§ **DATA TO USE**:
----
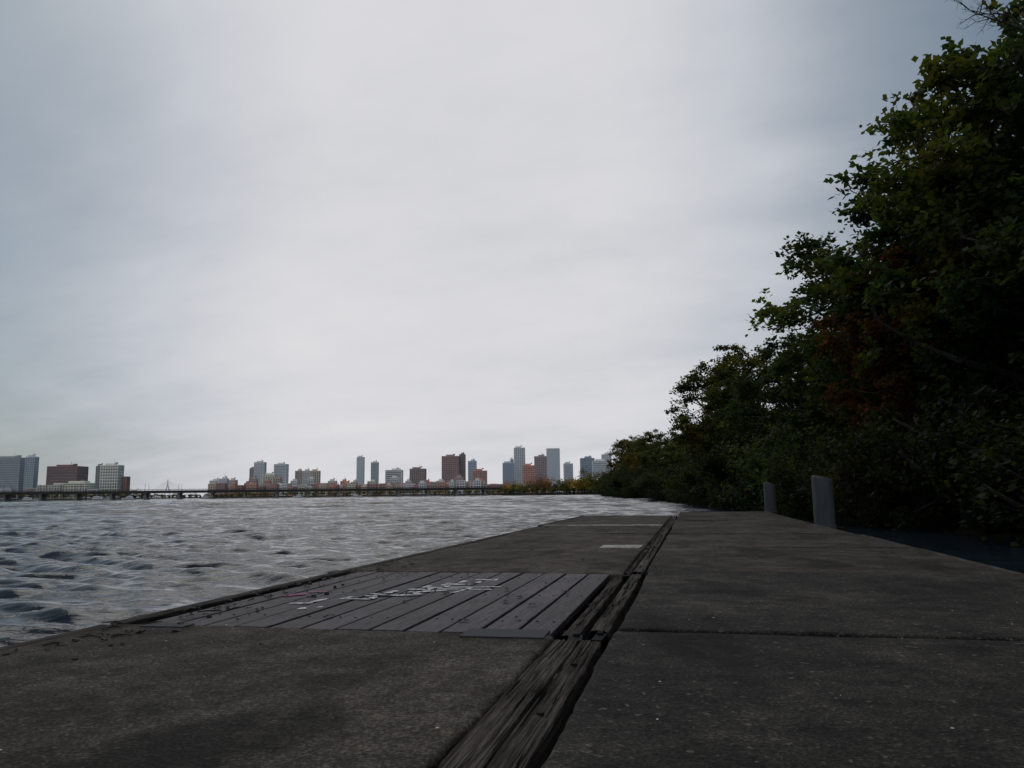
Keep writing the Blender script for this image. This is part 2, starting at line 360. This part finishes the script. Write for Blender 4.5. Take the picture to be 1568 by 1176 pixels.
# painted scrawl on the boards
g=Geo()
def stroke(t0,s0,t1,s1,wd,mi=0):
    n=7;a=np.array([t0,s0]);b_=np.array([t1,s1]);dd=(b_-a)/np.linalg.norm(b_-a);nn=np.array([-dd[1],dd[0]])
    pts=[]
    for k_ in range(n):
        q=a+(b_-a)*k_/(n-1)+nn*random.uniform(-.006,.006);ww=wd*random.uniform(.6,1.2)/2
        pts.append([*(q-nn*ww),.4080]);pts.append([*(q+nn*ww),.4080])
    g.add(pts,[[2*k_,2*k_+1,2*k_+3,2*k_+2] for k_ in range(n-1)],mi)
for k_ in range(8):
    f=k_/7;u=-2.0+f*.50;v=4.42+f*1.05
    h=.13+.05*random.random()
    if k_%4==0: stroke(u,v,u+h,v+.02,.045);stroke(u+h,v+.02,u+h*.9,v+.12,.04);stroke(u,v,u+.01,v+.11,.04)
    elif k_%4==1: stroke(u,v,u+h,v+.05,.04);stroke(u+h,v+.05,u,v+.11,.04);stroke(u+.05,v+.02,u+.05,v+.09,.03)
    elif k_%4==2: stroke(u+.01,v,u+.02,v+.12,.05);stroke(u+h,v,u+h,v+.10,.035)
    else: stroke(u,v+.05,u+h,v+.05,.05);stroke(u+h,v,u+h,v+.11,.04)
stroke(-1.86,4.60,-1.62,4.66,.05);stroke(-1.62,4.66,-1.70,4.78,.05);stroke(-1.74,4.74,-1.52,4.90,.045)
stroke(-1.60,4.95,-1.25,4.97,.04);stroke(-1.55,5.05,-1.22,5.12,.035);stroke(-1.45,4.78,-1.40,5.05,.035)
stroke(-2.22,4.20,-2.10,4.24,.04);stroke(-2.12,4.28,-2.1,4.42,.04)
stroke(-2.42,4.50,-2.34,4.64,.06,1);stroke(-2.36,4.70,-2.25,4.74,.05,1)
g.obj('painted_scrawl',[M_white,M_pink],dock)
g=Geo()
for _ in range(44):
    t_,s_=random.choice([(random.uniform(-2.5,-.6),random.uniform(1.6,9)),(random.uniform(-.3,2.1),random.uniform(1.6,9))])
    rr=random.uniform(.002,.005)*(1.6 if random.random()<.10 else 1);a=np.arange(8)*math.pi/4
    rad=rr*(.6+.8*rng.random(8));z=.4115
    V=np.stack([t_+rad*np.cos(a),s_+rad*1.3*np.sin(a),np.full(8,z)],-1)
    g.add(np.vstack([V,[[t_,s_,z+.0015]]]),[[j,(j+1)%8,(j+2)%8,8] for j in range(0,8,2)])
for (t_,s_,rr) in [(-2.05,4.02,.026),(-1.98,4.08,.016)]:
    a=np.arange(8)*math.pi/4;rad=rr*(.6+.8*rng.random(8))
    V=np.stack([t_+rad*np.cos(a),s_+rad*1.3*np.sin(a),np.full(8,.409)],-1)
    g.add(np.vstack([V,[[t_,s_,.411]]]),[[j,(j+1)%8,(j+2)%8,8] for j in range(0,8,2)])
g.obj('bird_droppings',[M_white],dock)
# debris
g=Geo()
C=[]
for _ in range(150):
    q=random.random()
    if q<.62: C.append((-2.68+abs(random.gauss(0,.2)),random.uniform(2.6,7.0)))
    elif q<.8: C.append((random.uniform(-2.6,-.6),random.uniform(3.3,6)))
    else: C.append((random.uniform(-2.5,2.1),random.uniform(5,20)))
for (t_,s_) in C:
    l=random.uniform(.012,.036);a=random.uniform(0,6.28);c_,s2=math.cos(a),math.sin(a)
    pts=[(-1,0,.002),(-.3,.55,.010),(.5,.45,.008),(1,0,.014),(.5,-.45,.004),(-.3,-.55,.012)]
    V=[[t_+l*(x*c_-y*s2),s_+l*(x*s2+y*c_),.408+z] for x,y,z in pts]
    g.add(V,[[0,1,2,5],[2,3,4,5]])
for _ in range(18):
    t_=-2.66+abs(random.gauss(0,.2));s_=random.uniform(2.6,5);a=random.uniform(0,3.1);l=random.uniform(.05,.13)
    g.tube([(t_,s_,.413),(t_+l*.5*math.cos(a),s_+l*.5*math.sin(a),.419),(t_+l*math.cos(a+.3),s_+l*math.sin(a+.3),.413)],[.003,.004,.002],5)
for _ in range(24):
    t_=-2.6+abs(random.gauss(0,.3));s_=random.uniform(2.6,5.5);h=random.uniform(.006,.016)
    g.box((t_,s_,.404+h/2),(h*2,h*1.5,h),0,random.random()*3,top=.6)
M_deb,_,_,_=mat('dead_leaf',(.020,.015,.010),.85)
g.obj('dead_leaves_and_debris',[M_deb],dock)

# ------------------------------------------------------------------ mooring piles
M_pile,N,L,b=mat('pile_sleeve',(.16,.175,.19),.7,0,.3)
tc=N.new('ShaderNodeTexCoord').outputs['Object']
L.new(ramp(N,L,noise(N,L,tc,3,5,.6,(2,2,.5)),[(.3,(.040,.048,.053)),(.7,(.078,.088,.095))]),b.inputs['Base Color'])
def pile(t_,s_,r_=.175,top=1.22):
    x=t_*math.cos(PHI)+s_*math.sin(PHI);y=-t_*math.sin(PHI)+s_*math.cos(PHI)
    root=empty('mooring_pile',(x,y,0))
    n=28;a=np.arange(n)*2*math.pi/n;g=Geo()
    rings=[]
    for (rr,zf,sl_) in [(1,-2,0),(1,.30,0),(1.07,.31,0),(1.07,.40,0),(1,.41,0),(1,top-.05,1),(.97,top-.02,1),(.9,top,1),(.05,top+.015,1)]:
        rings.append(np.stack([r_*rr*np.cos(a),r_*rr*np.sin(a),zf-(.045*rr*np.cos(a) if sl_ else 0)+0*a],-1))
    V=np.vstack(rings);k_=len(rings)
    g.add(V,[[i*n+j,i*n+(j+1)%n,(i+1)*n+(j+1)%n,(i+1)*n+j] for i in range(k_-1) for j in range(n)])
    o=g.obj('sleeve',[M_pile],root,smooth=True);es=o.modifiers.new('e','EDGE_SPLIT');es.split_angle=math.radians(50)
    g=Geo()
    for s2 in (-1,1): g.box((-.1,s2*.21,.33),(.32,.05,.06))
    g.box((.22,0,.33),(.05,.47,.06));g.obj('pile_guide',[M_black],root)
pile(2.24,14.9);pile(2.28,25.1)

# ------------------------------------------------------------------ trees
def tree_mesh(name,seed,H=12.0,Rr=4.8,base=1.2,nclump=120,per=300,leafL=.20,leafW=.14,lean=0.0,low=.16,top=.24):
    global rng
    rng=np.random.default_rng(seed);rd=np.random.default_rng(seed+100)
    g=Geo()
    zc=base+(H-base)*.5
    trunk=[np.array([0,0,-.8])]
    hgt=H*.72
    for i in range(1,8):
        f=i/7;trunk.append(np.array([lean*f*f*3+rd.normal()*.12,rd.normal()*.12,hgt*f]))
    trunk=np.array(trunk);rad=np.linspace(.30,.06,8);rad[0]=.42
    g.tube(trunk,rad,10,0)
    clumps=[]
    lob=rd.normal(size=(7,3));lob/=np.linalg.norm(lob,axis=1)[:,None];la=rd.uniform(.76,1.16,7)
    while len(clumps)<nclump:
        d=rd.normal(size=3);d/=np.linalg.norm(d)
        wgt=np.exp(6*(lob@d-1));e=(wgt@la+.25*.92)/(wgt.sum()+.25)
        q=rd.random()**.36*e
        p=np.array([d[0]*Rr*q+lean*2,d[1]*Rr*q,zc+d[2]*(H-base)*.5*q])
        if p[2]>zc: f=1-top*((p[2]-zc)/((H-base)*.5))**1.2;p[0]*=f;p[1]*=f
        if p[2]<H*low: continue
        clumps.append((p,q))
    nl=11;limbs=[]
    for i in range(nl):
        a=i*2.4+rd.uniform(-.3,.3);z0=hgt*(.22+.70*i/nl);st=np.array([np.interp(z0,trunk[:,2],trunk[:,0]),np.interp(z0,trunk[:,2],trunk[:,1]),z0])
        ln=Rr*(.85-.45*i/nl);e=st+np.array([math.cos(a)*ln,math.sin(a)*ln,ln*rd.uniform(.35,.9)])
        mid=(st+e)/2+np.array([0,0,-.25])+rd.normal(size=3)*.2
        pts=np.array([st,(st+mid)/2+rd.normal(size=3)*.08,mid,(mid+e)/2+rd.normal(size=3)*.12,e]);g.tube(pts,[.12,.10,.075,.05,.03],6,0);limbs.append(pts)
    allp=np.vstack([l[1:] for l in limbs]+[trunk[3:]])
    for p,q in clumps:
        dd=np.linalg.norm(allp-p,axis=1);s_=allp[np.argmin(dd+.4*np.maximum(allp[:,2]-p[2],0))]
        m_=(s_+p)/2+rd.normal(size=3)*.15;g.tube([s_,m_,p],[.035,.022,.010],4,0)
        cr=rd.uniform(.55,1.05)*(1.0 if q<.8 else .9);n=int(per*cr*rd.uniform(.8,1.25))
        nt=max(6,n//16);td=rd.normal(size=(nt,3));td[:,2]=td[:,2]*.6+.12;td/=np.linalg.norm(td,axis=1)[:,None]
        tl=cr*rd.uniform(.5,1.35,nt)
        w_=rd.integers(0,nt,n);u=rd.random(n)**.6
        C=p+td[w_]*(tl[w_]*u)[:,None]+rd.normal(size=(n,3))*np.array([.11,.11,.09])
        C[:,2]-=.12*u**2
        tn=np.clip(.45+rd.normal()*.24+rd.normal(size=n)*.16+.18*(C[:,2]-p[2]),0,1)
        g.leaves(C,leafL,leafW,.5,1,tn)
        for j in range(0,nt,3): g.tube([p,p+td[j]*tl[j]*.95],[.009,.003],3,0)
    return g.mesh(name,[M_bark,M_leaf])
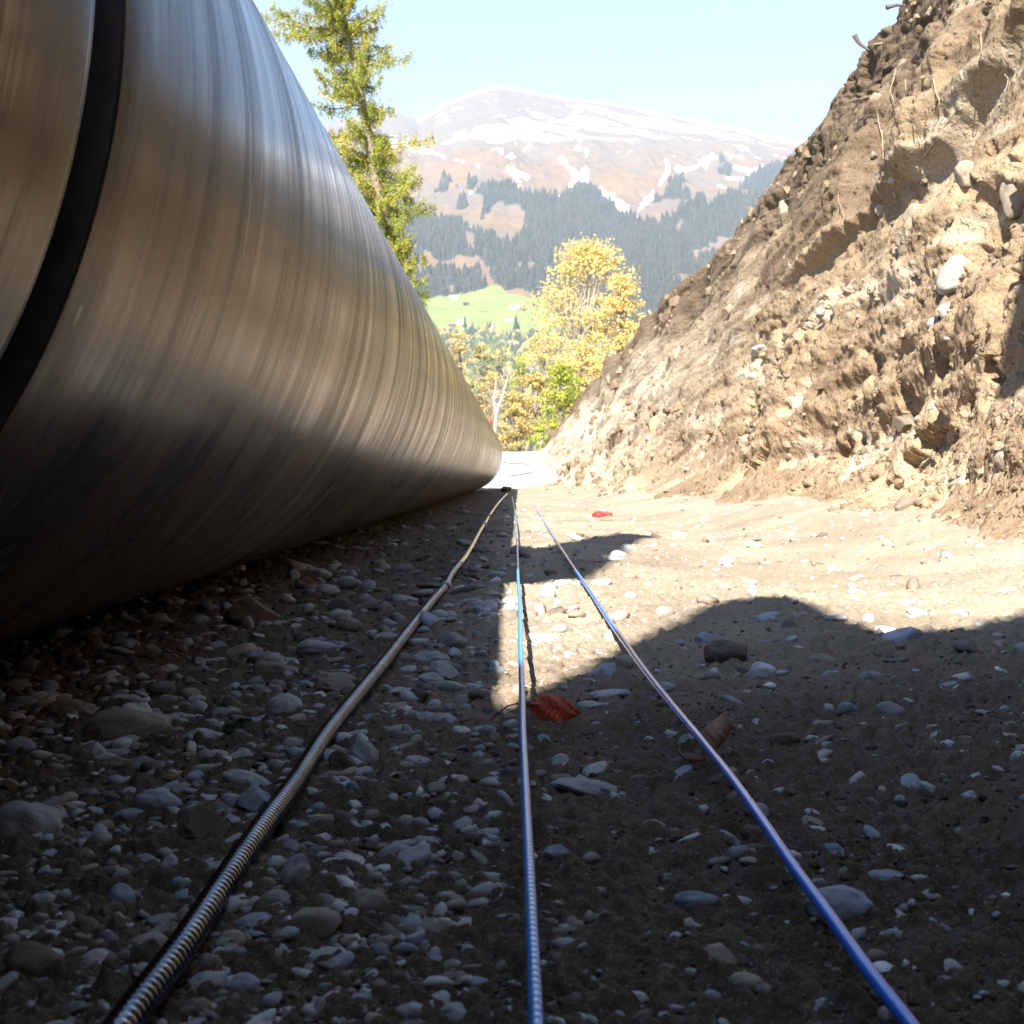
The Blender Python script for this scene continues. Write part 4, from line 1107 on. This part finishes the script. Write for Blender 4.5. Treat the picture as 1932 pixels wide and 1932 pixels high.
----
§ **WHAT IS EXPECTED**: Select every line in the material above where the string "Write" occurs, and copy it.

§ **ANSWER TO THIS EXERCISE**:
Keep writing the Blender script for this image. This is part 2, starting at line 360. This part finishes the script. Write for Blender 4.5. Take the picture to be 1568 by 1176 pixels.
The Blender Python script for this scene continues. Write part 4, from line 1107 on. This part finishes the script. Write for Blender 4.5. Treat the picture as 1932 pixels wide and 1932 pixels high.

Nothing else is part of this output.